江戸時代を中心に全国各地で活動していた画家を調査して都道府県別に紹介しています。ただいま近畿地方を探索中。

UAG美術家研究所

八戸に俳画を広めた浮世絵師・魚屋北渓

魚屋北渓「諸国名所(駿州大宮口登山)」

八戸藩七代藩主・南部信房は、風雅を愛し、俳人としてもよく知られた。信房の周辺には狩野派の絵師や浮世絵師が出入りしていたが、八戸藩の家臣の家禄をまとめた「身帯帳」には「御絵師」の肩書のある人名が見当たらないことから、彼らは絵師として召し抱えられたのではなく、「客分」として江戸藩邸や八戸城下に滞在していたと考えられている。

浮世絵師の魚屋北渓も信房に引き立てられた絵師のひとりだった。北渓は八戸に俳画を広めたといわれ、御手本も八戸に相当数残っており、摺物、俳句の春興摺も多い。
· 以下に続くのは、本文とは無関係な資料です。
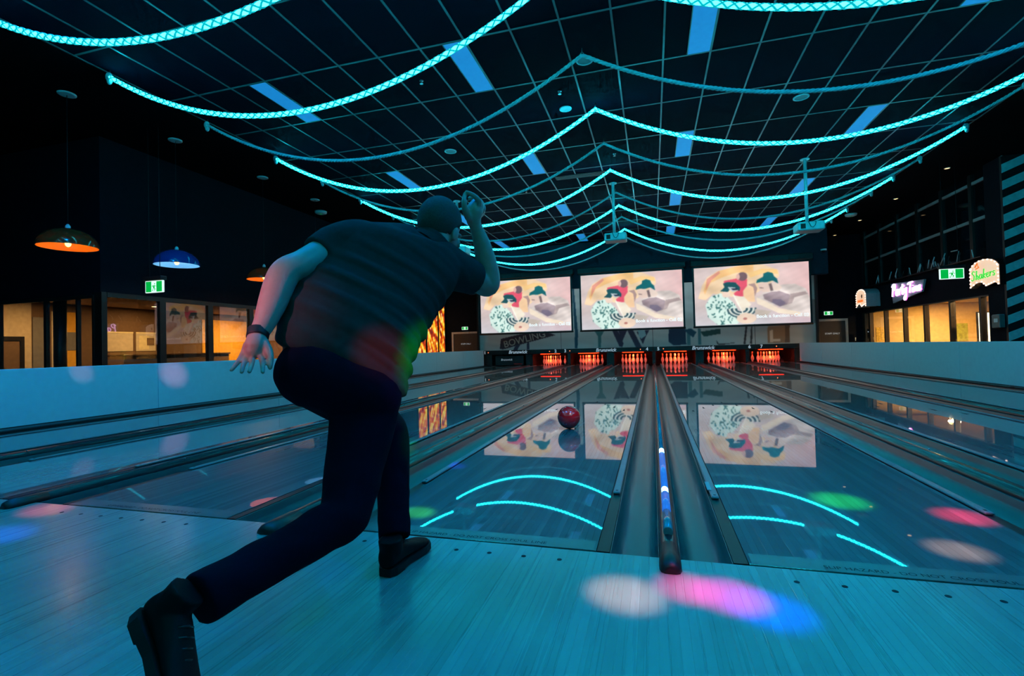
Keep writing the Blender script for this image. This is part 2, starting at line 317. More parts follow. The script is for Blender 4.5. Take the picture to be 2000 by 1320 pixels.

八戸の俳諧風雅帳の絵も北渓が描いたと伝わっている。

北渓は、葛飾北斎の門人で、師の作風を受け継ぎ、狂歌摺物、狂歌本を得意とした。江戸四谷鮫ケ橋近辺で魚屋を営んでいたことから、魚屋北渓と呼ばれた。作品としては主に摺物が残っており、大森、六郷、蒲田などを描いた風景や、「金太郎鯉つかみ」などの金太郎もの、朱鐘馗、月宮殿など、その題材はさまざまである。『北里十二時』などの狂歌本の挿絵も描いている。

一枚摺りの「諸国名所」シリーズは北渓の代表作とされ、全部で15図が知られている。掲載の「駿州大宮口登山」は、頂上をめざす白装束の行者たちが、あちらこちらから山壁をよじ登っている様を描いている。当時の富士登山は、宗教的な意味合いが強かったため、登山者は白装束の行者として描かれている。

魚屋北渓(1780-1850)ととや・ほっけい
安永9年生まれ。姓は岩窪、名は辰行、字は拱斎。葵岡、呉北渓などと号した。はじめ狩野養川院惟信に師事し、のちに葛飾北斎の門人となった。師の作風を受け継ぎ、狂歌摺物、狂歌本を得意とした。江戸四谷鮫ケ橋の松平家御用魚屋の家に生まれ、魚屋を営んでいたことから、魚屋北渓と呼ばれた。また、赤坂桐畑に移ってからは、家業の魚屋をやめ、画業に専念したとされる。代表作に「諸国名所」シリーズなどがある。嘉永3年、71歳で死去した。